なお、暗号資産交換業者は利用者の財産、履行保証暗号資産及び自己の財産の分別管理の状況について、公認会計士又は監査法人による「暗号資産交換業者における利用者財産の分割管理に係る合意された手続き業務」を受けることが求められます。

当該合意された手続業務に関する実務指針としては、専門業務実務指針4461「暗号資産交換業者における利用者財産及び履行保証暗号資産の分別管理に係る合意された手続業務に関する実務指針」が公表されています。

 

暗号資産交換業者の財務諸表監査における特質

ポイント①

実務対応報告第27項によると、暗号資産は現時点において私法上の位置付けが明確ではなく、暗号資産に何らかの法律上の財産権を認め得るか否かについては明らかでないものと考えられています。
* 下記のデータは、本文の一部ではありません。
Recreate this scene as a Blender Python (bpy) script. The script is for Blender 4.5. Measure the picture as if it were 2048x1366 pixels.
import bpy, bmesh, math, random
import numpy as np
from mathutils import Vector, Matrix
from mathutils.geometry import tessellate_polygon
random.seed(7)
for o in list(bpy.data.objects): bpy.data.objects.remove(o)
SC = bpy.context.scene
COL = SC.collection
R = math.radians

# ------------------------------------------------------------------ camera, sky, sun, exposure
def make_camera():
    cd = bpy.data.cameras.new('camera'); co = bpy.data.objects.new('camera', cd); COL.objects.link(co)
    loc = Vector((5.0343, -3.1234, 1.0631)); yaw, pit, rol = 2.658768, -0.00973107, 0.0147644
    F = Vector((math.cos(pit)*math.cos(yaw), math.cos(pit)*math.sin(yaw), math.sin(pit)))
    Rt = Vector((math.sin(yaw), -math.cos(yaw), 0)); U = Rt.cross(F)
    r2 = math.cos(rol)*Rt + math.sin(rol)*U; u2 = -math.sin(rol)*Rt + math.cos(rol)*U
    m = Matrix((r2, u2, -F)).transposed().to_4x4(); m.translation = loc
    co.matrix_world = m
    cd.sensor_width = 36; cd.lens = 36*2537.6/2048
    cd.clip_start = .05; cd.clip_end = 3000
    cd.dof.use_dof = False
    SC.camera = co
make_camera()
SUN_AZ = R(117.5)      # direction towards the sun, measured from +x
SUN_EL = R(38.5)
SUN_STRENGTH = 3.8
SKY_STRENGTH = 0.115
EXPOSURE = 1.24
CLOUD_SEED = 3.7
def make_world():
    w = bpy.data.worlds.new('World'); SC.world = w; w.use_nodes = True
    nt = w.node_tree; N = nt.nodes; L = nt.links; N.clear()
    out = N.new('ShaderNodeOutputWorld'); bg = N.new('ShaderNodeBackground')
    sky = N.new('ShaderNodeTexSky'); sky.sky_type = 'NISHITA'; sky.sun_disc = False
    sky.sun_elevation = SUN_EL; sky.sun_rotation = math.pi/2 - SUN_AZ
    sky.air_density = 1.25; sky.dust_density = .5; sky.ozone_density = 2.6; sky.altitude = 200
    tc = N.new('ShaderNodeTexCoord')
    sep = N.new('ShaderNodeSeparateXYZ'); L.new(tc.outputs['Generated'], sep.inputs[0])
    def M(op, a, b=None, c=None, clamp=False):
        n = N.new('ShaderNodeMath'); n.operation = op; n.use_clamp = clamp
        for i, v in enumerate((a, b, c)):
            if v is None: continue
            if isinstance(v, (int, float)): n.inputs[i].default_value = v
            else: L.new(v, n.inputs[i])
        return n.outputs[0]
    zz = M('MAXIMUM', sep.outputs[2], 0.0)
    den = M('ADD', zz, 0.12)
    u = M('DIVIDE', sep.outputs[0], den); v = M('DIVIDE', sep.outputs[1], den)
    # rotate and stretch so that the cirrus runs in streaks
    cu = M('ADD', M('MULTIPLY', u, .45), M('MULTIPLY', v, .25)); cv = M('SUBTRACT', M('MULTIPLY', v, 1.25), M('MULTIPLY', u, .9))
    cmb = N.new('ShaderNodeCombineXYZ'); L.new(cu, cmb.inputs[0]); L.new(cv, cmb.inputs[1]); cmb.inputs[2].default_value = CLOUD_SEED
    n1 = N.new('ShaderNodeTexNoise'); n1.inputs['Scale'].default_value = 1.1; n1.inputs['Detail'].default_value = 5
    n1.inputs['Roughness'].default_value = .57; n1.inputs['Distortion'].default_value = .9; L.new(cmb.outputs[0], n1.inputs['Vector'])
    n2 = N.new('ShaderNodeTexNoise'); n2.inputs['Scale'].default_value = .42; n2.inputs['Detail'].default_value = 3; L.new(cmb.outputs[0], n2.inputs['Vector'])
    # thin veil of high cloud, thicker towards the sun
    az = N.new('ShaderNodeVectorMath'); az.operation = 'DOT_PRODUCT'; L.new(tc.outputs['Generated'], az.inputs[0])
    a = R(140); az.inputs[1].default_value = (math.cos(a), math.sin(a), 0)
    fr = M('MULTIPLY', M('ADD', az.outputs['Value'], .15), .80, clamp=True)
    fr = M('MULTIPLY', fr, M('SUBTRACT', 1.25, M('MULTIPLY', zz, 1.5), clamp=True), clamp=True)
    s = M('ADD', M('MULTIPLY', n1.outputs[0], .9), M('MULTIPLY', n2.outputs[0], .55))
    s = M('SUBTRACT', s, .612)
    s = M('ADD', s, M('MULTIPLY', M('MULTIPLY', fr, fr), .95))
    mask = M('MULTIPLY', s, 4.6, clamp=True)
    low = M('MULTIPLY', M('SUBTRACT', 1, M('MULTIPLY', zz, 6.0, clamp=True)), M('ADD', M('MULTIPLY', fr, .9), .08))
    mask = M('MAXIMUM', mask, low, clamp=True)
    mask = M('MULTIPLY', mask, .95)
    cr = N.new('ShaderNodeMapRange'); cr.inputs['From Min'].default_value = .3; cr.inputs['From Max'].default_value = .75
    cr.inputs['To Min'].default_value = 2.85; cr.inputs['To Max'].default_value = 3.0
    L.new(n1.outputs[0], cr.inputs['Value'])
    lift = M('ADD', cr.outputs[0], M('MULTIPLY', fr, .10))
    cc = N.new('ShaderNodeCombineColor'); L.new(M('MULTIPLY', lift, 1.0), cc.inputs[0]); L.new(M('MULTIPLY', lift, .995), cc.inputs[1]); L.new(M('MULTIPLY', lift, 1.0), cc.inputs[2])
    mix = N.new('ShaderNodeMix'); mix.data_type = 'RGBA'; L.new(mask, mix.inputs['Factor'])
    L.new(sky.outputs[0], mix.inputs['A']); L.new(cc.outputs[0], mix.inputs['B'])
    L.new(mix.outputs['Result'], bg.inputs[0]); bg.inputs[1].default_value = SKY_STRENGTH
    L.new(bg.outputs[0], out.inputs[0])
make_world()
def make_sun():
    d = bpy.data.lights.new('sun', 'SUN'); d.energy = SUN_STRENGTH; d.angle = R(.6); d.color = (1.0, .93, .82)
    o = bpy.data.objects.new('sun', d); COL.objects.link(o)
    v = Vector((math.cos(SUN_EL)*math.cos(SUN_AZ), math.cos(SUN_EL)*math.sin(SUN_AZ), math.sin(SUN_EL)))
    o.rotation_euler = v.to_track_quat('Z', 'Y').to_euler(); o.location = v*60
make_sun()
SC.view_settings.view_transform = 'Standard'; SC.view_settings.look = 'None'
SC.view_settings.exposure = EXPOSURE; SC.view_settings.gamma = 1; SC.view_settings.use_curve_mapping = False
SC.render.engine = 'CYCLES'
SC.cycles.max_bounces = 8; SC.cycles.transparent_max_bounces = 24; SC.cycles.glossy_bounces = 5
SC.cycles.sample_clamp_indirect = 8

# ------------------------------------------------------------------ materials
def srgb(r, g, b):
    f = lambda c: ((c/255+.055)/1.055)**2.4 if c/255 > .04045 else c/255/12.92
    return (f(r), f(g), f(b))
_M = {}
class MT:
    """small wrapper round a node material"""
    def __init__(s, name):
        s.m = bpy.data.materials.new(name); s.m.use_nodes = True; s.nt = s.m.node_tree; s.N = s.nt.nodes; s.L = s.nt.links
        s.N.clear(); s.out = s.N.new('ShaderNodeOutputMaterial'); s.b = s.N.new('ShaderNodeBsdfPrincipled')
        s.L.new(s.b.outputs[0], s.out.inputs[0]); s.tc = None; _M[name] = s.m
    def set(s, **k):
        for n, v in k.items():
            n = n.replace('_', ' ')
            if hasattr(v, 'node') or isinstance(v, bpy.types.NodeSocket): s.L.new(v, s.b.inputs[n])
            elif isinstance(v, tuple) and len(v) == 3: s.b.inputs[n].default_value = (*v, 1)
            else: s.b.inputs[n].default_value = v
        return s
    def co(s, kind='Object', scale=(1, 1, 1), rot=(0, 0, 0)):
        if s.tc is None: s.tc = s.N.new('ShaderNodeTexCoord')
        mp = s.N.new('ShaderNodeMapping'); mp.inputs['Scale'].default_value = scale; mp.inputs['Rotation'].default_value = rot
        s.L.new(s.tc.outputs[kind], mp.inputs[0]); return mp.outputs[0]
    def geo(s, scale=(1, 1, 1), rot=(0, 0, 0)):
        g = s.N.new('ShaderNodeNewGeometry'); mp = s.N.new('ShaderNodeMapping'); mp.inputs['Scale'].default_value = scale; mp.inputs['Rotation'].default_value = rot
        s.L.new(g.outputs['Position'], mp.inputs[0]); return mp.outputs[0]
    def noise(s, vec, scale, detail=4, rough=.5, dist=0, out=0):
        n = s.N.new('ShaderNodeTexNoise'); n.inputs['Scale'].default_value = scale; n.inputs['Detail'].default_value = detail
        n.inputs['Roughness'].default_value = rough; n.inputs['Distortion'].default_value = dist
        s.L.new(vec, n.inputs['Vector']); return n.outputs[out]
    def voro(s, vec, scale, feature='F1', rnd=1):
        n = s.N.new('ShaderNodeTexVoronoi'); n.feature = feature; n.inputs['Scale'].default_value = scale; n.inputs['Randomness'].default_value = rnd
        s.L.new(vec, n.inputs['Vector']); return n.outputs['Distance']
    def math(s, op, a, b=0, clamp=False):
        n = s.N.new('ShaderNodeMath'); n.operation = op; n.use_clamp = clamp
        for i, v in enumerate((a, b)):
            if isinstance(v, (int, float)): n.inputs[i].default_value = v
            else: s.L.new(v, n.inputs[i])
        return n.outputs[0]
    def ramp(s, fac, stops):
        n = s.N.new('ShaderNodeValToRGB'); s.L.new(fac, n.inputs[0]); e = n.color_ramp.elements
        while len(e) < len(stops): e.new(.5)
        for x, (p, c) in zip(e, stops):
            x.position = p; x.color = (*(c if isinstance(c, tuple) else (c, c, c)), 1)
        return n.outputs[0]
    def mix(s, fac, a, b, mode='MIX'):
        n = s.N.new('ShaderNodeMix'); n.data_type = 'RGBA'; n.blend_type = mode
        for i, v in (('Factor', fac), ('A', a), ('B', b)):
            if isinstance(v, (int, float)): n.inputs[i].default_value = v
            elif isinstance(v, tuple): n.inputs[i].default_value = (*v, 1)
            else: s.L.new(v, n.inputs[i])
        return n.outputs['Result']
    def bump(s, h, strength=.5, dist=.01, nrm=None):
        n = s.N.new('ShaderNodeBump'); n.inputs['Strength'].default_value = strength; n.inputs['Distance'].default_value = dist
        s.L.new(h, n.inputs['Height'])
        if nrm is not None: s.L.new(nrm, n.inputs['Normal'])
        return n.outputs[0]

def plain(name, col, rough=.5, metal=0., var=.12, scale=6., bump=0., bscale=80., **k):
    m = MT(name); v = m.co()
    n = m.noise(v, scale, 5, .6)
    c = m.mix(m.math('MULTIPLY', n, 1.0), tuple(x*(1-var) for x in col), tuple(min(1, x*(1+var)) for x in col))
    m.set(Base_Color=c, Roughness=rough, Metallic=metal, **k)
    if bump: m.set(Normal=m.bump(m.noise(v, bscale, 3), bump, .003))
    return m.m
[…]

しかし会計上は、売買・ 換金を通じて資金の獲得に貢献する場合も考えられるため、暗号資産を会計上の資産として取り扱いするものとされています。

 

ポイント②

暗号資産交換業者(関係会社を含む)が発行した資金決済法に規定する暗号資産に関しては、実務対応報告の対象外となっているため、当該暗号資産の会計処理については別途の検討を行うこととななります。

暗号資産交換業者(関係会社を含む)による暗号資産の発行には様々な形態があると考えられるため、経営者が選択して適用した会計処理方針が、その事象や取引の実態を適切に反映するものであるかについて、監査人は自己の判断で評価することになります。

 

ポイント③

暗号資産の取引は、暗号資産交換業者の利用者が保有する暗号資産の受け入れ、又 は引き出し、暗号資産交換業者間での取引(暗号資産の差入れ又は引出し及び相対での暗号資産の売買を含むが、他の暗号資産交換業者が運営する暗号資産販売所における暗号資産の売買は含まない)、自社が保有するアドレス間での暗号資産の移動などを行う際に、パブリック型のブロックチェーン等(以下「ブロックチェーン等」という。) に記録されます。

ブロックチェーン等の記録は暗号資産交換業者の外部で作成される情報であるため、暗号資産交換業者の財務諸表監査においては、通常、暗号資産の取引記録又は残高に関する監査証拠としてブロックチェーン等の記録を利用します。

ブロックチェーン等の記録には特定の管理者が存在せず、次のような特徴があります。

(1) 暗号資産の発行及び発行後のアドレス間の移動を伴う取引は全てブロックチェ ーン等に記録される。

(2) ブロックチェーン等の記録は、不特定のネットワーク参加者の間で共有される。ネットワークの参加者が相互に監視し合うことで、ブロックチェーン等の記録の改竄が行われにくい仕組みであると認識されている。

ブロックチェーン等の記録を監査証拠として利用する場合には、このような特徴を理解した上で、例えば暗号資産の種類ごとに技術的な仕様等の仕組み(コンセンサスアルゴリズム、取引記録の追跡可能性など)、暗号資産の開発者によって形成されたコミュニティによるプログラムのバグの対応状況、流通状況などを考慮し、信頼性について検討することが重要となります。

 

公認会計士又は監査法人による監査の目的は、暗号資産交換業者の作成する財務諸表の適正性に関する意見を表明することであり、暗号資産交換業者が保有又は取引する暗号資産及びその基盤となるブロックチェーン等の記録に関して何ら保証を与えるものではありません。

暗号資産はネットワーク上にあるブロックチェーン等の記録であり、 過去にはハッキングにより暗号資産の流失が生じるといった事件が起きています。また、 ネットワークの参加者のコンピュータによる演算能力の50%超を占有することによって、ブロックチェーン上で実行された正当な取引が承認されることを防いだり、自身の実行した不正な取引を承認したりすることが可能になることが知られています。

暗号資産交換業者の財務諸表の適正性に関する意見を表明することは、これらのリスクの有無について何ら保証を与えるものではないことに注意が必要です。